3. Revoke the old key
Now that nothing's using the old key, delete it. See Deleting (revoking) a key below.
Deactivating a key
Deactivation is a soft pause. The key stops being accepted by the API, but it stays in the list and you can flip it back on later without changing its value.
It's useful when:
- You suspect a key is being misused but want to keep it around for forensic review.
- You're putting a service into a maintenance window.
- You want to test what breaks before you commit to deleting the key entirely.
Steps
- Find the key in the list. On the right side of each row, there are three action icons:
- Pencil: edit the key (name, scopes, IP allowlist).
- Ban icon: deactivate.
- Trash icon: delete.
- Click the ban icon on the row.
- The status badge on the row flips from green (Active) to red (Inactive), and a toast appears: API key deactivated.
The key still exists, but every request using it now gets rejected with a 401. Anything authenticating with this key stops working right away.
Reactivating a deactivated key
- Find the deactivated key in the list. The ban icon on its row has been replaced with an undo icon.
- Click the undo icon to flip the key back to Active.
If you've hit the 10-active-key cap in the meantime, reactivation will fail until you delete or deactivate something else to free a slot.
Deleting (revoking) a key
Deletion is permanent. The key value is destroyed - nothing can recover or reactivate it. You'd do this when:
- You've finished rotating away from the key and confirmed nothing still uses it.
- You've confirmed a key has leaked.
- The service the key belonged to is gone.
Steps
- On the key's row, click the trash icon on the right.
- A confirmation dialog opens. It names the key explicitly and warns: Any service using this key will stop working immediately.
- Slide the Slide to remove rail to the right.

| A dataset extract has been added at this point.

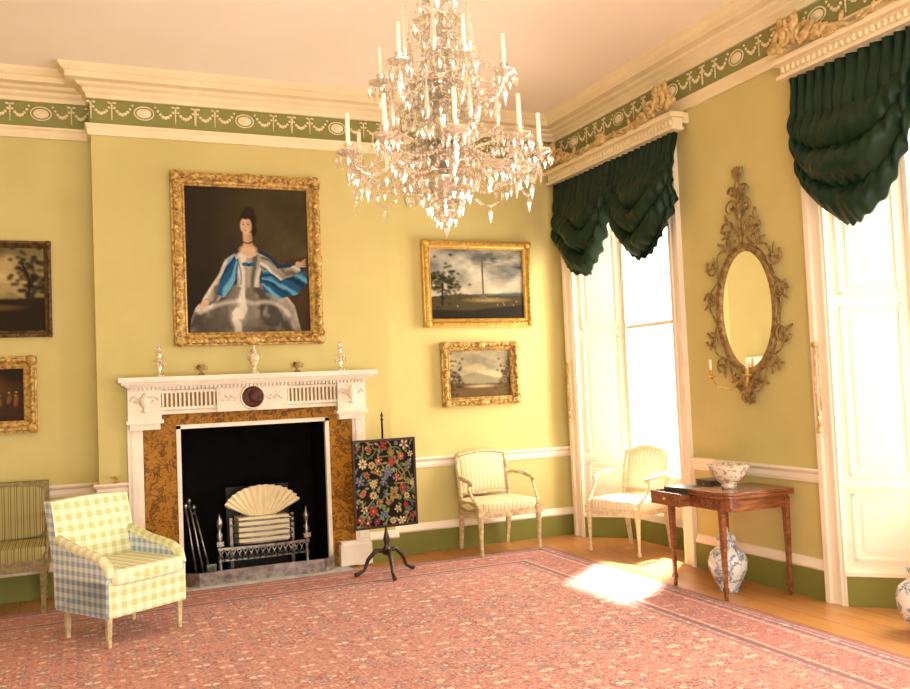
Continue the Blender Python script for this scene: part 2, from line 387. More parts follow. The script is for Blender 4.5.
# ---------------------------------------------------------------- windows (local: x right along wall, y into wall, z up)
def window(i,yc):
    b=MB(); D=.36; w2=.47
    for s in (-1,1):
        def q(x,y): return (s*x,y)
        poly=[q(HW,0),q(HW,D),q(w2,D)]
        b.prism(poly,0,WT,'z',0)
        dx,dy=(w2-HW),D; L=math.hypot(dx,dy); ux,uy=dx/L,dy/L
        nx,ny=-abs(uy),-abs(ux)
        def slab(a0,a1,z0,z1,t,m,t0=0.0):
            P=[(HW+ux*a0+nx*t0,uy*a0+ny*t0),(HW+ux*a1+nx*t0,uy*a1+ny*t0),(HW+ux*a1+nx*t,uy*a1+ny*t),(HW+ux*a0+nx*t,uy*a0+ny*t)]
            b.prism([(s*p[0],p[1]) for p in P],z0,z1,'z',m)
        slab(.0,L,.001,.2,.02,1); slab(0,L,.2,.225,.025,0)
        for (z0,z1) in ((.30,.74),(.86,2.0),(2.08,3.35)):
            for (a0,a1,y0,y1) in ((.06,L-.06,z0,z0+.02),(.06,L-.06,z1-.02,z1),(.06,.08,z0,z1),(L-.08,L-.06,z0,z1)):
                slab(a0,a1,y0,y1,.010,0)
            slab(.12,L-.12,z0+.06,z1-.06,.006,0)
        slab(0,L,.78,.82,.02,0)
        x0,x1=(HW-.01,HW+.145)
        # architrave: one stepped profile
        pr=[(x0,0),(x0,-.025),(x0+.02,-.025),(x0+.025,-.035),(x0+.045,-.035),(x0+.05,-.025),(x1-.045,-.028),(x1-.04,-.05),(x1,-.05),(x1,0)]
        b.prism([(s*p[0],p[1]-.0005) for p in pr],0,WT+.14,'z',0)
        b.box(min(s*w2,s*(w2-.04)),max(s*w2,s*(w2-.04)),D-.02,D+.03,.62,WT,0)
    b.box(-HW,HW,0,D,WT-.02,WT,0)
    b.box(-HW-.10,HW+.10,-.025,-.0005,WT,WT+.10,0); b.box(-HW-.104,HW+.104,-.05,-.0005,WT+.10,WT+.139,0)
    b.box(-w2-.02,w2+.02,D-.03,D+.05,0,.62,0); b.box(-w2,w2,D-.045,D-.03,.001,.2,1); b.box(-w2,w2,D-.08,D+.05,.62,.66,0)
    for (x0,x1,z0,z1) in ((-w2+.08,w2-.08,.26,.28),(-w2+.08,w2-.08,.54,.56),(-w2+.08,-w2+.1,.26,.56),(w2-.1,w2-.08,.26,.56)): b.box(x0,x1,D-.045,D-.03,z0,z1,0)
    for z,h in ((.66,.05),(2.06,.035),(3.42,.06)): b.box(-w2,w2,D-.01,D+.03,z,z+h,0)
    b.box(-.006,.006,D,D+.012,.66,WT,0)
    tx=-HW-.09
    b.tube([(tx,-.07,1.75),(tx-.01,-.075,1.5),(tx,-.07,1.25)],.006,2,6)
    b.tube([(tx+.03,-.07,1.74),(tx+.035,-.075,1.5),(tx+.03,-.07,1.3)],.006,2,6)
    b.tube([(tx,-.05,1.75),(tx,-.08,1.75)],.02,2,8)
    b.lathe([(.004,.1),(.016,.09),(.018,.07),(.008,.06),(.024,0),(.022,-.02),(.002,-.022)],(tx+.01,-.075,1.17),2,10)
    b.fin('window_%d'%i,[M_trim,M_base,M_pelm],(0,yc,0),R90())
for i,c in enumerate(WC): window(i+1,c)
def scroll(b,cx,cz,size,a0,turn,m,y=-.02,r=.012,dirn=1,n=26):
    pts=[];rr=[]
    for i in range(n):
        t=i/(n-1); rad=size*(1-t)**.8; a=a0+dirn*turn*t
        pts.append((cx+rad*math.cos(a),y-.01*math.sin(pi*t),cz+rad*math.sin(a))); rr.append(r*(1-.55*t))
    b.tube(pts,rr,m,6); b.ell(pts[-1],(r*1.1,)*3,m,8,6)
def leaf(b,x,z,l,w,ang,m,y=-.02,t=.012):
    rot=Matrix.Rotation(-ang,3,'Y'); b.ell((x+math.cos(ang)*l/2,y,z+math.sin(ang)*l/2),(l/2,t,w/2),m,8,6,rot)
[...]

- The key is gone. Anything using it gets a 401 on its next request. The row disappears from the list (it's still visible in the activity log as a historical event).
Emergency revoke - if you think a key has leaked
If you have any reason to think a key has been exposed publicly or misused:
- Revoke first, investigate second. Delete the key now. You can always create a new one. Every minute the leaked key stays valid is a minute it can be abused.
- Check the Activity tab. Owners and admins can switch to the Activity tab on the API Keys page to see exactly which endpoints the key has been hitting, from which IPs, and when. Look for unfamiliar paths, unusual IPs, or volume spikes.
- Audit the blast radius: Open the activity log at Organization > Settings > Activity and scan for any mutations made via the key over the suspected exposure window. Reverse anything that looks wrong.
- Rotate related credentials: If the leak source was a config file or a CI environment, anything else stored in the same place is also suspect - rotate those too.
What's recorded in the audit trail
Every key event leaves a trace:
- Create, edit, deactivate, reactivate, delete, IP-allowlist change - all show up in Organization > Settings > Activity.
- Every request the key makes - owner and admin only, visible on the Activity tab of the API Keys page. Shows HTTP method, path, status, duration, and source IP.
On key creation, a confirmation email also goes out to you, copied to the organization's billing recipients, so any unexpected key creation gets noticed.